Swift Parrot in the news again
Posted on 2 June, 2021 by Ivan
Swift Parrots are one of the iconic species of our Box-Ironbark region. The Mount Alexander region is one of its favored mainland foraging locations and it is particularly well known from the forests of Muckleford. On the Australian mainland, it’s a migratory visitor during the winter months for non-breeding activities only. All Swift Parrot breeding occurs in Tasmania during the spring-summer months, and this is where the Swift Parrot has recently been in the news.
The Swift Parrot featured in the news again this week and for all of the wrong reasons. The news article appeared in the Sydney Morning Herald and highlighted some of the challenges this stunning parrot is facing in Tasmania with recent logging activities in core habitat areas. The article provides a detailed interview with Dr Matthew Webb, a conservation scientist at Australian National University who monitors the spatial range of the nomadic swift parrots during their breeding season.
Please read on for an extract of the article, courtesy of the Sydney Morning Herald. You can also read all about Swift Parrots in our region – click here
‘Leave the forests alone’: Swift action needed to save endangered parrots
Late last year, Dr Matthew Webb arrived at a patch of forest on the east coast of Tasmania expecting to find swift parrots feeding on the creamy white eucalyptus blossom and flitting, with distinctive speed, to nearby nesting trees.

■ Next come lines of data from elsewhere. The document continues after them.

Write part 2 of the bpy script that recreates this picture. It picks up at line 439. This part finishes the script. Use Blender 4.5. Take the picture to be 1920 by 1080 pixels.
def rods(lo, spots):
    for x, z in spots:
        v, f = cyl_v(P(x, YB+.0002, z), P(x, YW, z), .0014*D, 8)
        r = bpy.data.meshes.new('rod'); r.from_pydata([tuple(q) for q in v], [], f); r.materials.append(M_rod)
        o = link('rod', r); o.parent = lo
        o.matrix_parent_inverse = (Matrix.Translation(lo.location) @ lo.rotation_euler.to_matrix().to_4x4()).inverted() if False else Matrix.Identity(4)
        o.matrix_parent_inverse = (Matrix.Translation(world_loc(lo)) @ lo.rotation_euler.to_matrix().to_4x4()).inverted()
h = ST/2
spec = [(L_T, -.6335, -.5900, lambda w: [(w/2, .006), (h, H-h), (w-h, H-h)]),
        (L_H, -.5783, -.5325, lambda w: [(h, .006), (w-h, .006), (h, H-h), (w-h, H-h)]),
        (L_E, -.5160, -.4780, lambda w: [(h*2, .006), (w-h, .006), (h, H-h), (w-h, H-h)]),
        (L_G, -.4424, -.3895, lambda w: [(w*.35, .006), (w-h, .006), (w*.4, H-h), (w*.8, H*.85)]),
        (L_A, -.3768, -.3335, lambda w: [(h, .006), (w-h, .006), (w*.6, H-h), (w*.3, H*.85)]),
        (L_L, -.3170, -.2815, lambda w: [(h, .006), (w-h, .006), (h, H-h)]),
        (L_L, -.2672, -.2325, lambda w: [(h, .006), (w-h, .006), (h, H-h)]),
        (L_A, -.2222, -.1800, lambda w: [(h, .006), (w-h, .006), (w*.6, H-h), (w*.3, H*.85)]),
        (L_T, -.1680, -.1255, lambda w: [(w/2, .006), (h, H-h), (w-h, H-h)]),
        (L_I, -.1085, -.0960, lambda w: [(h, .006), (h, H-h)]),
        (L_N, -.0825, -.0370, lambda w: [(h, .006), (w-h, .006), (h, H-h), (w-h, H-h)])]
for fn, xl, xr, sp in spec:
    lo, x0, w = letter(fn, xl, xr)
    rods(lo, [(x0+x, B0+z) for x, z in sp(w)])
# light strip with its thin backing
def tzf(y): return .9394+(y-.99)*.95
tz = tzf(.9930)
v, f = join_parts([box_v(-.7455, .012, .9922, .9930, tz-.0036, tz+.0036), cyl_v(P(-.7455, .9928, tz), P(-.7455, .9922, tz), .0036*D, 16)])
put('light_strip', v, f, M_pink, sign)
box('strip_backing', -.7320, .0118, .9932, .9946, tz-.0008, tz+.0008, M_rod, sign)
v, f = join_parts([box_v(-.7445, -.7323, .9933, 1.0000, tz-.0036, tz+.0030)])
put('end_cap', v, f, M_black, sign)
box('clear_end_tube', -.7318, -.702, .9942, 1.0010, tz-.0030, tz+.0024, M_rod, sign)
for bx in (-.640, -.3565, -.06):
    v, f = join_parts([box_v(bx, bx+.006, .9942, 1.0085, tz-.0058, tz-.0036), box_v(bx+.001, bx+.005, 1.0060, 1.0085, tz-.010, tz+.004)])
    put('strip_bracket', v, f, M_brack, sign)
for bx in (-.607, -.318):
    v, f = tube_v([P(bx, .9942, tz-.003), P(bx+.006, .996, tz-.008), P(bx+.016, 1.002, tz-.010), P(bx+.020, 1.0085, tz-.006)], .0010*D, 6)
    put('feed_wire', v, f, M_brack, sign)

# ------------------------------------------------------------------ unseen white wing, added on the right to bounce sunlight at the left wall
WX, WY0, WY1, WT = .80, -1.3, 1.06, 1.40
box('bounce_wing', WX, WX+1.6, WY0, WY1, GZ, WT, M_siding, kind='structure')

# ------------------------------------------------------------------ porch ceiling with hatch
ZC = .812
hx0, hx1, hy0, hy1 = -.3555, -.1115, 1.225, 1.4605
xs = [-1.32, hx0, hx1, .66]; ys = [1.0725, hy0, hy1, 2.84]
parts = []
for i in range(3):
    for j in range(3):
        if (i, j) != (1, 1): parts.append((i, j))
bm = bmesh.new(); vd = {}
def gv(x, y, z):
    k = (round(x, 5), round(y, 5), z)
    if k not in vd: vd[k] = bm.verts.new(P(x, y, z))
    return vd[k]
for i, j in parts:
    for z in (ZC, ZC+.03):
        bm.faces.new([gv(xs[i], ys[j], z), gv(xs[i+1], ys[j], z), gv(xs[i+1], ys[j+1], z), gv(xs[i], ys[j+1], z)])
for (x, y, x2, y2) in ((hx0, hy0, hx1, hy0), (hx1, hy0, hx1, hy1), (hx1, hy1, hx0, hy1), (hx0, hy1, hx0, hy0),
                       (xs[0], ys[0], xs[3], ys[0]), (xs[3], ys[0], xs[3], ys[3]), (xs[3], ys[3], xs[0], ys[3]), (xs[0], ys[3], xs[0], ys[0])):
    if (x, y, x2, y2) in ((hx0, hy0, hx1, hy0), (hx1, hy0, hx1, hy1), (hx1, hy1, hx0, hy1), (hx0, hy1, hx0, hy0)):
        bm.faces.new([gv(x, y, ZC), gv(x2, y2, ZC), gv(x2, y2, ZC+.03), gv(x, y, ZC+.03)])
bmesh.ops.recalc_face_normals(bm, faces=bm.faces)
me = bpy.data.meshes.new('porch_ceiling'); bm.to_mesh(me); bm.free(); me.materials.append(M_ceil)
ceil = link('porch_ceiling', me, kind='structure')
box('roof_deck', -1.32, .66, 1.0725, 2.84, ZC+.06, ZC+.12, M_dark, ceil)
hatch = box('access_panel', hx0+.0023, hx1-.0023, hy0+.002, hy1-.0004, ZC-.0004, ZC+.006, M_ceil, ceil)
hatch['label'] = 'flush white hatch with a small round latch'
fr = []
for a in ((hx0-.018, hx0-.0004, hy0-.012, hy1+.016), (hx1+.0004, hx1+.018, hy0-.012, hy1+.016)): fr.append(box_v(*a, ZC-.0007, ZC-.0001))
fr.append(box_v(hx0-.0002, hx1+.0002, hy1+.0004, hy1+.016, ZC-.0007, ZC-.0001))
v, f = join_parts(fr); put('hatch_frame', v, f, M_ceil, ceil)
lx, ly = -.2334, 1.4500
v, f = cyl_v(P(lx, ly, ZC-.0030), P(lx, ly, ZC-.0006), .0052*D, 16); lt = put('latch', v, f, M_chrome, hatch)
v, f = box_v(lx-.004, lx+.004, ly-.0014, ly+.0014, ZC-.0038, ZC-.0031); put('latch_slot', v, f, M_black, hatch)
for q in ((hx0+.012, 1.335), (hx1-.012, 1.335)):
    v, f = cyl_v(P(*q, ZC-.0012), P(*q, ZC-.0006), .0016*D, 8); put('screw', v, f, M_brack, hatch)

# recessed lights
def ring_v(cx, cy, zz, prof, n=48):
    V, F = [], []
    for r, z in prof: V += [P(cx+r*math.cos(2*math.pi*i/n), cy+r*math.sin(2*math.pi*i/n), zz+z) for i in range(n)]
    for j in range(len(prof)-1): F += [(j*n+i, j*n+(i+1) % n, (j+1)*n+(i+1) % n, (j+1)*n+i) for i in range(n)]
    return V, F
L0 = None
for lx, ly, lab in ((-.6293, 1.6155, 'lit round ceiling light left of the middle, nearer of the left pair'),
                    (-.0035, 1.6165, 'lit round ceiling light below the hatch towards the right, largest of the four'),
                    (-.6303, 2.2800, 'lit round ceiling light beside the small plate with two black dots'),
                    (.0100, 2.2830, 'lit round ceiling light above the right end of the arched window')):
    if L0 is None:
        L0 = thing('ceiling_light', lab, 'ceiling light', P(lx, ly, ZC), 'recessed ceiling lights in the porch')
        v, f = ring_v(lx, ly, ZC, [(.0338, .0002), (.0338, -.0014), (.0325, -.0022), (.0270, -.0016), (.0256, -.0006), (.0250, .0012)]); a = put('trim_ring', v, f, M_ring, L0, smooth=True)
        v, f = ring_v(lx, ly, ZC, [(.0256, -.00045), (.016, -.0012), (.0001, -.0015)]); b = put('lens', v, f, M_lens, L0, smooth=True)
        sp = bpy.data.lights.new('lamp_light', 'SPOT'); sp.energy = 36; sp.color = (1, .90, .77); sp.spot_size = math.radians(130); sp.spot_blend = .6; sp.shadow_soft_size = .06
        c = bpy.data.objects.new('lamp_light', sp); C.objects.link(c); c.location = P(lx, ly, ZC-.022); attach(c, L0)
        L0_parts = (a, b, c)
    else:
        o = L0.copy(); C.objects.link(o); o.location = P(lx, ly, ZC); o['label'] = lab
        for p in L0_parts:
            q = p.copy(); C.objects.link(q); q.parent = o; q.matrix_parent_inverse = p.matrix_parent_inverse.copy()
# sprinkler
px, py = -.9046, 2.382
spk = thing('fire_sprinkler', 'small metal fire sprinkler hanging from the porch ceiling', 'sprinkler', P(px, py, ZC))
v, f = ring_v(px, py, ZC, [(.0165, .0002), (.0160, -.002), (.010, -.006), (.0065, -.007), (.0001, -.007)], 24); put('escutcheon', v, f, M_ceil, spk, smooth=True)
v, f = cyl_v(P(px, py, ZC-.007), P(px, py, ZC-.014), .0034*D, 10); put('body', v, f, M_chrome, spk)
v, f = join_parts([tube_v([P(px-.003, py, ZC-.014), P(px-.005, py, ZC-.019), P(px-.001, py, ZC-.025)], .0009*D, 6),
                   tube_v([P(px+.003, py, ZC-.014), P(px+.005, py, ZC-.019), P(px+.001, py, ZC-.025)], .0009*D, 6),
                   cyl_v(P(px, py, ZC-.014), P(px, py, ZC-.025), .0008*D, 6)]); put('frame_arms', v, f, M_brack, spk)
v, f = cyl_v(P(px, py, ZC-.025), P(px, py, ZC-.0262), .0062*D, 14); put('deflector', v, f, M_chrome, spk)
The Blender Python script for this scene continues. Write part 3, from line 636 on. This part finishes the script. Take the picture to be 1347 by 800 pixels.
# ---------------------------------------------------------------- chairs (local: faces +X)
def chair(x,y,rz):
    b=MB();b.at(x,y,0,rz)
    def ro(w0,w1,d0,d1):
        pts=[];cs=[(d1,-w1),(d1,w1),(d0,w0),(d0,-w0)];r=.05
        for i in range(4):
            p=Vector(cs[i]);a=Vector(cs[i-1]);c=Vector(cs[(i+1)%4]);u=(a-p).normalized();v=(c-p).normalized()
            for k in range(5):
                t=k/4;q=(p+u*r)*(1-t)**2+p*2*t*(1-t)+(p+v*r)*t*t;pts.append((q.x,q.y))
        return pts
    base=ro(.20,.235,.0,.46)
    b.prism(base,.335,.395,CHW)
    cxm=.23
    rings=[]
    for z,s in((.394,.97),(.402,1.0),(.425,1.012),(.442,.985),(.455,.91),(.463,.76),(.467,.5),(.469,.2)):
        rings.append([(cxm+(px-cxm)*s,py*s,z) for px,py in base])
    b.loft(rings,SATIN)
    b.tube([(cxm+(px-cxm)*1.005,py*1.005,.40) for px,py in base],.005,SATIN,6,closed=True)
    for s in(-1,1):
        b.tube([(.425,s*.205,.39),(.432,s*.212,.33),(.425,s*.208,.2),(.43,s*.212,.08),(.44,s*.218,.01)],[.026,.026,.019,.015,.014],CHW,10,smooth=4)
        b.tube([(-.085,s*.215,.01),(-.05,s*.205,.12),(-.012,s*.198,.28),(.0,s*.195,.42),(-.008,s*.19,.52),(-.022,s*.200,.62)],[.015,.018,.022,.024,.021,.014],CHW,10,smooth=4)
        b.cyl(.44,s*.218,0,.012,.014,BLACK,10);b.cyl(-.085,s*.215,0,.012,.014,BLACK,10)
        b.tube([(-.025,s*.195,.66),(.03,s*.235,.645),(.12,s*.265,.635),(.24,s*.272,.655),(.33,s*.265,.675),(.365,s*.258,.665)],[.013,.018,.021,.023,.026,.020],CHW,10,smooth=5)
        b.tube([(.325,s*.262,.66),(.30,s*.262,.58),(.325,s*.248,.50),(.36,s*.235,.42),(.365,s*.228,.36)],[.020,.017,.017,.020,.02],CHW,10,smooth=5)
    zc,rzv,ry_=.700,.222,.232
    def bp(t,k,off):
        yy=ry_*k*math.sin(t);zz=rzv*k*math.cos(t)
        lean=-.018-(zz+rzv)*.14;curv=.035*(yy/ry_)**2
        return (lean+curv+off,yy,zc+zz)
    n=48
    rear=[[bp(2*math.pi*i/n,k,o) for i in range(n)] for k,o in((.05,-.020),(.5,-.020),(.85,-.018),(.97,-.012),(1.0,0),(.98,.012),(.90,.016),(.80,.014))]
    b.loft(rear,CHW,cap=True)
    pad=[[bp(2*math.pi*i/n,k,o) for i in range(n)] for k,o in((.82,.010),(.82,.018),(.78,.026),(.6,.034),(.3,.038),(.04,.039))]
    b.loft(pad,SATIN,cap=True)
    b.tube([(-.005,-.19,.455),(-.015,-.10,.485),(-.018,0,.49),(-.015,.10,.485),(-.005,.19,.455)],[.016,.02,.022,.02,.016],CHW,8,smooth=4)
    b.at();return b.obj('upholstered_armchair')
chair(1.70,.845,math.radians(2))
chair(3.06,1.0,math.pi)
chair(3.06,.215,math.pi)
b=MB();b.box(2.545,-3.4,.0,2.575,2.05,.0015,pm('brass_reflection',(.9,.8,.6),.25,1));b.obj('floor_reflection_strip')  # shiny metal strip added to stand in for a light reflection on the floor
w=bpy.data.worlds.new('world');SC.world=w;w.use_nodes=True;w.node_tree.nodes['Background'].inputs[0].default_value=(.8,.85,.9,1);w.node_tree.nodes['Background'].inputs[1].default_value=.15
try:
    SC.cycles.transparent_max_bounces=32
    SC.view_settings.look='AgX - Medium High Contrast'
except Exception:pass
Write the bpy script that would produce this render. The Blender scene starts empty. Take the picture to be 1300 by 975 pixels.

Dr Webb has been studying these birds – the fastest parrot on Earth – and their summer breeding sites in Tasmania for more than 15 years.
When he arrived, the swift parrots were there. But so too were large trucks and heavy machinery logging trees in the Eastern Tiers forest reserve, despite the presence of the critically endangered birds.
It’s not that the presence of parrots in this coupe was unexpected.
Dr Webb is a conservation scientist at Australian National University who monitors the spatial range of the nomadic swift parrots during their breeding season. And he routinely notifies the state forestry agency – Sustainable Timber Tasmania – and the Department of Primary Industries, Parks, Water and Environment about parrot habitat. Yet this keeps happening.
‘I still really enjoy the work but what’s not enjoyable is returning to places that I’ve been monitoring for years and finding really critical breeding or feeding habitat turned into a hundred hectares of clear-fell,’ Dr Webb says. ‘This means not only more habitat loss but also active nests being knocked over.’
Swift parrots are a critically endangered bird found only in south-eastern Australia, whose decline is largely due to loss of habitat through deforestation and predation by sugar gliders, an introduced species in Tasmania.